Now you will see how Sri Lanka will end up in three huge permanent canyons like scars from Kotmale to the Indian ocean on either sides of the central axis running north from the central hill country, dividing the Sinhale in to three parts (remnants of the old 3 Sinhale with a major part  of the Malayarata} like a huge canyon of the Colarado canyon  type   with a central axis starting at Kotmale in the Central hill country of Sri Lanka. 

 I also suggest that you have a look at the disasters caused by similar dam breaches that have taken place in other countries.to imagine how such dam breaches have affected human life in those countries. For example, dam breach studies in countries like USA, (the johnston town flood 1989), Italy, (Vaiont Dam 1963) and India, (Tiwari Dam failure in Maharastra) to understand the national danger I am talking about in this paper.

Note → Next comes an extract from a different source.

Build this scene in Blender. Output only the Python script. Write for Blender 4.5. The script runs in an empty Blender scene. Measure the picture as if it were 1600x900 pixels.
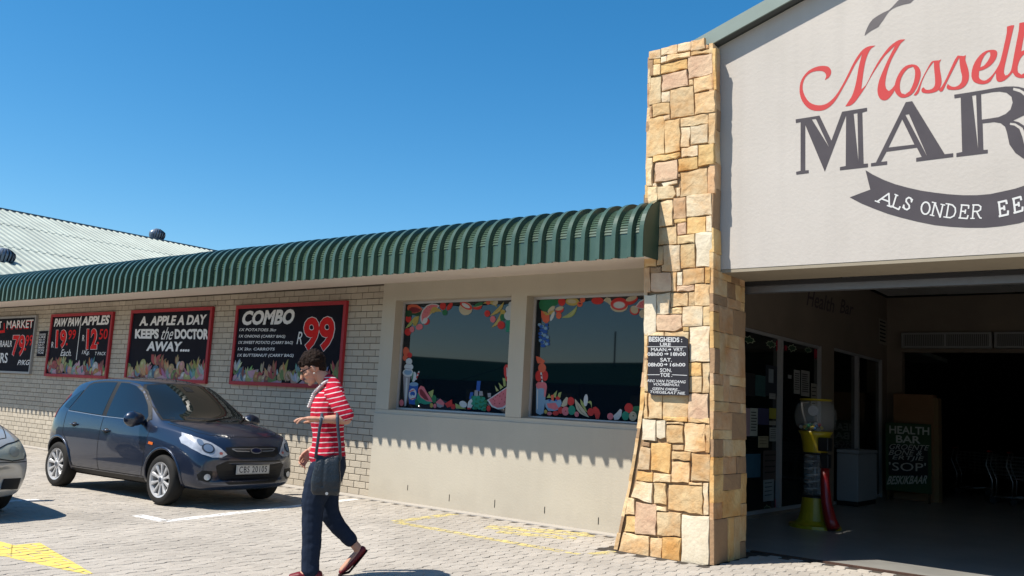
import bpy, bmesh, math, random
import numpy as np
from mathutils import Vector, Matrix, noise
from mathutils.geometry import tessellate_polygon
from mathutils.bvhtree import BVHTree
random.seed(7)
C = bpy.context.scene.collection
S = bpy.context.scene

# ------------------------------------------------------------------ camera
# basis measured from the photograph's vanishing points; world X along the shop front,
# Y into the building, Z up, the camera 1.38 m above the paving at the origin
FPX = 1382.7
AX = Vector((0.79090, 0.04019, 0.61062)); AY = Vector((0.60963, -0.13830, -0.78053)); AZ = Vector((0.05308, 0.98958, -0.13388))
CAMH = 1.38
cam = bpy.data.objects.new('camera', bpy.data.cameras.new('camera'))
C.objects.link(cam)
Rm = Matrix((AX, AY, AZ)).to_4x4()
q = Rm.to_quaternion()
cam.matrix_world = Matrix.Translation((0, 0, CAMH)) @ q.to_matrix().to_4x4()
cam.data.sensor_width = 36.0
cam.data.lens = FPX / 1600 * 36.0
cam.data.clip_start = 0.05
cam.data.clip_end = 3000
S.camera = cam

def ray(px, py):
    v = Vector((px - 800, -(py - 450), -FPX))
    return Vector((AX.dot(v), AY.dot(v), AZ.dot(v)))
def onY(px, py, Y):            # where the sight line of a pixel meets the upright plane at depth Y
    d = ray(px, py); t = Y / d.y
    return Vector((d.x * t, Y, CAMH + d.z * t))
def onX(px, py, X):
    d = ray(px, py); t = X / d.x
    return Vector((X, d.y * t, CAMH + d.z * t))
def onZ(px, py, Z=0.0):
    d = ray(px, py); t = (Z - CAMH) / d.z
    return Vector((d.x * t, d.y * t, Z))
def depth_px(p):               # pixel of a point (x, y, depth)
    r = Vector(p) - Vector((0, 0, CAMH))
    cx = AX.x*r.x + AY.x*r.y + AZ.x*r.z
    cy = AX.y*r.x + AY.y*r.y + AZ.y*r.z
    cz = AX.z*r.x + AY.z*r.y + AZ.z*r.z
    if cz > -0.1: return (-9999, -9999, -1)
    return (800 + cx/-cz*FPX, 450 - cy/-cz*FPX, -cz)

# ------------------------------------------------------------------ light
SUNV = Vector((0.56, 1.0, -1.68)).normalized()      # the way the sunlight travels
elev = math.asin(-SUNV.z)
az_to = math.atan2(-SUNV.x, -SUNV.y)                 # compass bearing of the sun from +Y towards +X
W = bpy.data.worlds.new('World'); S.world = W; W.use_nodes = True
nt = W.node_tree; nt.nodes.clear()
sky = nt.nodes.new('ShaderNodeTexSky'); sky.sky_type = 'NISHITA'; sky.sun_disc = False
sky.sun_elevation = elev; sky.sun_rotation = az_to
sky.altitude = 0.0; sky.air_density = 1.0; sky.dust_density = 0.3; sky.ozone_density = 4.0
bg = nt.nodes.new('ShaderNodeBackground'); bg.inputs['Strength'].default_value = 0.100
wo = nt.nodes.new('ShaderNodeOutputWorld')
hs = nt.nodes.new('ShaderNodeHueSaturation'); hs.inputs['Saturation'].default_value = 1.33; hs.inputs['Hue'].default_value = 0.492; hs.inputs['Value'].default_value = 1.0
nt.links.new(sky.outputs[0], hs.inputs['Color']); nt.links.new(hs.outputs[0], bg.inputs[0]); nt.links.new(bg.outputs[0], wo.inputs[0])
sun = bpy.data.objects.new('sun', bpy.data.lights.new('sun', 'SUN')); C.objects.link(sun)
sun.data.energy = 5.0; sun.data.angle = math.radians(0.53); sun.data.color = (1.0, 0.94, 0.84)
sun.rotation_mode = 'QUATERNION'; sun.rotation_quaternion = SUNV.to_track_quat('-Z', 'Y')
S.view_settings.view_transform = 'Standard'; S.view_settings.look = 'None'
S.view_settings.exposure = 0.67; S.view_settings.gamma = 1.0
S.render.engine = 'CYCLES'
S.cycles.max_bounces = 6; S.cycles.diffuse_bounces = 4; S.cycles.glossy_bounces = 3; S.cycles.transmission_bounces = 4
S.cycles.transparent_max_bounces = 8
S.cycles.use_denoising = True
S.cycles.caustics_reflective = False; S.cycles.caustics_refractive = False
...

If this breach takes place I think it could be the worst dam breach in the world in known history, forming a huge canyon looking like a fork with 3 prongs with its handle in the south that had erased a  whole civilization that was  the ancient Kandyan Kingdom.

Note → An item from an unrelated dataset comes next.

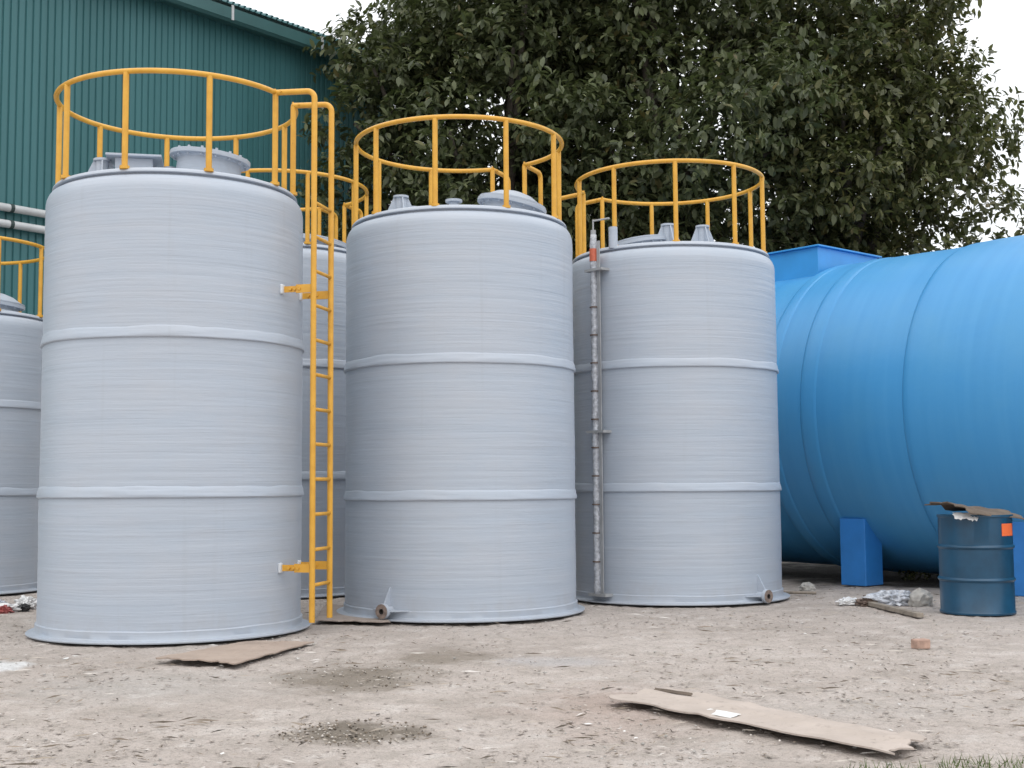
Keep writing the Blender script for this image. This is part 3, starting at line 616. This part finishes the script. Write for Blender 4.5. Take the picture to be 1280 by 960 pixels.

                                                                                        MAP 2  

GRAPHIC IMAGINATION of  man made SRI LANKAN CANYONS  

It is in this backdrop Mr Gotahbhaya that I appeal to you to take the maximum precautionary action in time to prevent this historic national catastrophe.

Any delay on your part as Defense Secretary to take adequate precautionary measures will put the blame squarely on you for outright negligence, if the Kotmale dam breaks due to an attack by the LTTE.

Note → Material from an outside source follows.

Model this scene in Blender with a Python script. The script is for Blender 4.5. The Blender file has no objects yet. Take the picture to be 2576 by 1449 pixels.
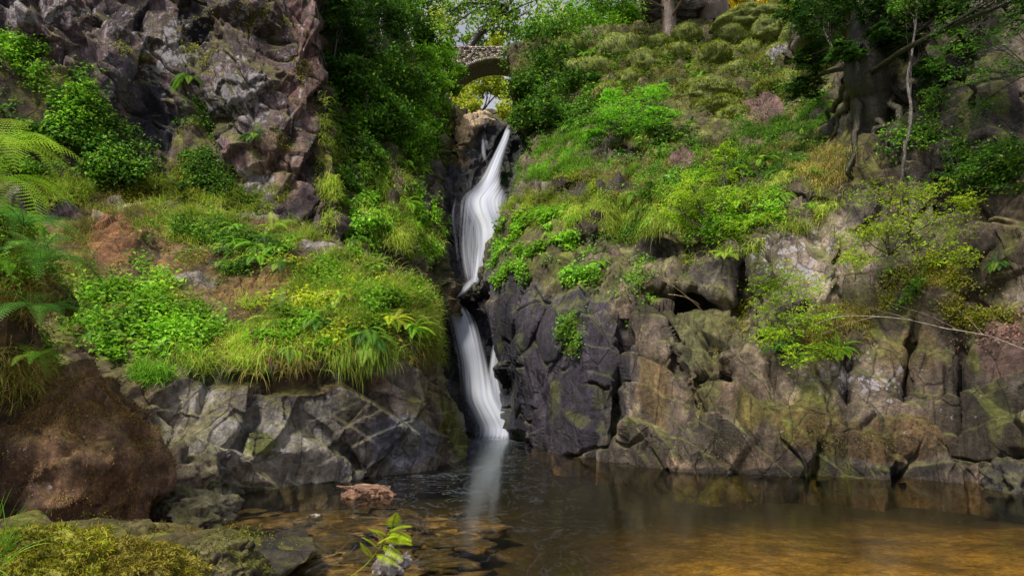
import bpy, bmesh, math, random
import numpy as np
from mathutils import Vector
rng=np.random.default_rng(7); random.seed(7)
C=bpy.context.scene.collection
IW,IH=2576.0,1449.0; F=IW*24/36; PIT=math.radians(8); CZ=2.0
def Yw(py): return CZ/math.tan(math.atan((py-IH/2)/F)-PIT)
def PW(px,py,Y):
    px=np.asarray(px,float);py=np.asarray(py,float);Y=np.asarray(Y,float)
    x=(px-IW/2)/F; v=(IH/2-py)/F
    t=Y/(math.cos(PIT)-v*math.sin(PIT))
    return np.stack([x*t,Y+0*t,CZ+(math.sin(PIT)+v*math.cos(PIT))*t],-1)
def M(Y): return Y/F
def nrm(v): return v/np.maximum(np.linalg.norm(v,axis=-1,keepdims=True),1e-9)
# ---------- noise
def hsh(i,j,k,s):
    i=i.astype(np.int64);j=j.astype(np.int64);k=k.astype(np.int64)
    h=((i*73856093)^(j*19349663)^(k*83492791)^(s*265443576))&0xffffffff
    h=((h^(h>>13))*1274126177)&0xffffffff
    h=((h^(h>>16))*668265263)&0xffffffff
    return (h^(h>>15))/4294967296.0
def vnoise(p,s=0):
    i=np.floor(p);f=p-i;f=f*f*(3-2*f);r=0
    for a in (0,1):
        for b in (0,1):
            for c in (0,1):
                w=(f[...,0] if a else 1-f[...,0])*(f[...,1] if b else 1-f[...,1])*(f[...,2] if c else 1-f[...,2])
                r=r+w*hsh(i[...,0]+a,i[...,1]+b,i[...,2]+c,s)
    return r*2-1
def fbm(p,sc,s=0,o=4):
    r=0;a=1;t=0
    for k in range(o):
        r=r+a*vnoise(p/sc*(2**k)+17.3*k,s+k);t+=a;a*=.55
    return r/t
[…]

I only hope by providence of God, they will not attack it. Let us all pray for it

PS: I am writing this note almost 16 years after I addressed this note to Gotabhaya in 2006. I am very happy that no disaster has happened so far thanks God. I warn authorities that they should not take things for grant and rest asleep. A disaster as predicted can take place at any moment in view of its location in a limestone region, particularly at such height in the center of Sri Lanka with the enormous volume of water stored in the reservoir.

Therefore, I plead to the authorities in charge of the DAM to keep a 24 hours vigil on the changes taking place so that you can take timely action at least to mitigate the scale of the disaster that might occur one day.

epilogue

Under the Mahaweli Development Project Kotmale flooded nearly 4000 ha of fertile land in the Mahaweli upper catchment, which included about 600 ha of paddy fields and has directly affected 3056 traditional Sinhala families with a legacy of a rich traditional culture who were involuntarily evacuated from their ancestral lands whose ancestors had been living there from the early Christian times, if not earlier.

Of them 1722 families were moved to downstream areas in the Dry Zone and 1334 families, which were said to be resettled in 17 settlements around the reservoir

The evacuation of such a large number of Sinhala people from an agriculturally rich historic settlement in the heartland of the nation where there is a large concentration of Indian Tamil population invariably leads to weakening the power of the native Sinhala population in the region, which will have serious political repercussions in future. Thus, considering the immediate economic, and demographic losses and the impending disaster for the whole nation as forecasted above, I hold the view that the construction of Kotmale dam was an unpardonable historic political blunder.